Minggu, 13 Maret 2011

MENYENTUH PEREMPUAN SESUDAH WUDLU

Disarikan dari Kata Berjawab Ust. A. Qadir Hasan

Laki-laki yang sudah berwudlu lalu bersentuhan dengan istrinya sendiri atau perempuan lain, sengaja atau tidak, tidak membatalkan wudlunya karana tidak terdapat satupun dalil Agama yang mengatakan batal.
Orang yang mengatakan persentuhan itu membatalkan wudlu menunjukkan beberapa keterangan yang dianggapnya dalil, yaitu:

Alasan pertama:
Ada satu riwayat panjang dari Mu’azd bin Jabal. Bahwa seseorang bertanya kepada Nabi Saw hukum orang bersentuhan dengan perempuan (selain bersetubuh). Ketika itu tutun ayat Al Qur’an (Surah Hud 114) kemudian Rasulullah Saw memerintahkan orang itu berwudlu dan shalat.
Mereka berpendapat nahwa bersentuhan dengan perempuan itu membatalkan wudlu, sebab kalau tidak tentu Nabi Saw tidak memerintahkannya berwudlu.

Bantahan:
Hadits Mu’adz ini diriwayatkan oleh Imam-imam: Ahmad, Daraquthni, dll, tetapi tidak sah, karena diantara yang menceritakannya ada yang terputus, yaitu Abdurrahman bin Abi Laila yang meriwayatkannya tidak mendengar dari Mu’adz tersebut.
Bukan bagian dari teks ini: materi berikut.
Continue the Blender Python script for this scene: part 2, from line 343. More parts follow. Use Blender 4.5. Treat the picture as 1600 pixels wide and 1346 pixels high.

Maka tidak dapat dijadikan alasan.

Alasan kedua:
Mereka bawakan firman Allah, yaitu surah An-Nisa 43, yang artinya:
Dan jika kamu sakit atau dalam pelayaran atau seorang dari kamu habis buang air atau kamu sentuh perempuan, sedang kamu tidak mendapat air, maka hendaklah kamu bertayamun dengan debu yang bersih... (An-Nisa: 43).
Dalam ayat ini ada kata-kata “Laamastum” mereka artikan “sentuh”, jadi sentuh perempuan membatalkan wudlu.

Bantahan:
  1. Jika benar lamastum itu bermakna “bersentuhan biasa”, tentu bersentuhan dengan ibu, saudara perempuan, anak perempuan juga harusnya membatalkan wudlu. Sebab ayai itu hanya menyentuh “perempuan” dengan tidak terkecuali dan tidak ada keterangan lain mengecualikan ibu, saudara, dan anak perempuan.
Tetapi golongan ini menetapkan bahwa bersentuhan dengan ibu, saudara, dan anak perempuan tidak membatalkan wudlu.
Jika ditanya apa dalilnya ibu dan sebagainya itu dikecualikan, mereka menjawab bahwa bersentuhan dengan ibu, saudara, dan anak perempuan itu tidak menimbulkan syahwat. Dasar mereka ialah tentang “timbulnya syahwat”.
Kalau dasarnya “timbulnya syahwat” maka bilamana seseorang melihat seorang perempuan dapat menimbulkan syahwat, walaupun tidak keluar madzi, tentu membatalkan wudlunya. Tetapi mereka tidak berkata demikian. Adanya ketidakseimbangan antara dalil dan fakta yang mereka bawakan menimbulkan keraguan.
  1. Lamastum tidak dapat dimaknai “bersentuhan biasa”, sebab Nabi Saw pernah mencium salah satu istrinya sesudah berwudlu, sebagaimana diriwayatkan, yang artinya :
Dari Aisyah bahwa Nabi Saw mencium salah seorang isterinya kemudian beliau shalat tidak berwudlu (lagi)” (Abu Dawud). Riwayat ini sah dengan beberapa jalan (sanad) dari Nasa’i, Abu Daud, Turmudzi, Ibnu Majah, Baihaqi, dan Al Bazzar.
Jika “bersentuhan dengan perempuan” membatalkan wudlu, tentu Nabi Saw tidak langsung mengerjakan shalat.
  1. Ada riwayat lain dari Aisyah
Artinya : “’Aisyah berkata : Pada malam saya kehilangan Rasulullah Saw dari tempat tidur, lalu saya mencari-cari beliau, maka terletaklah kedua tangan saya pada tapak kaki beliau yang tercacak, sedang beliau dalam sujud... (Muslim)”.
Jika benar menyentuh perempuan membatalkan wudlu, tentu sesudah kaki Nabi Saw disentuh ‘Aisyah, beliau batalkan shalatnya. Tetapi dalam riwayat itu Rasulullah Saw tetap meneuskan shalat.

Kesimpulan:
Tidak ada dalil yang membatalkan wudlu karena persentuhan antara laki-laki dan perempuan yang mana saja.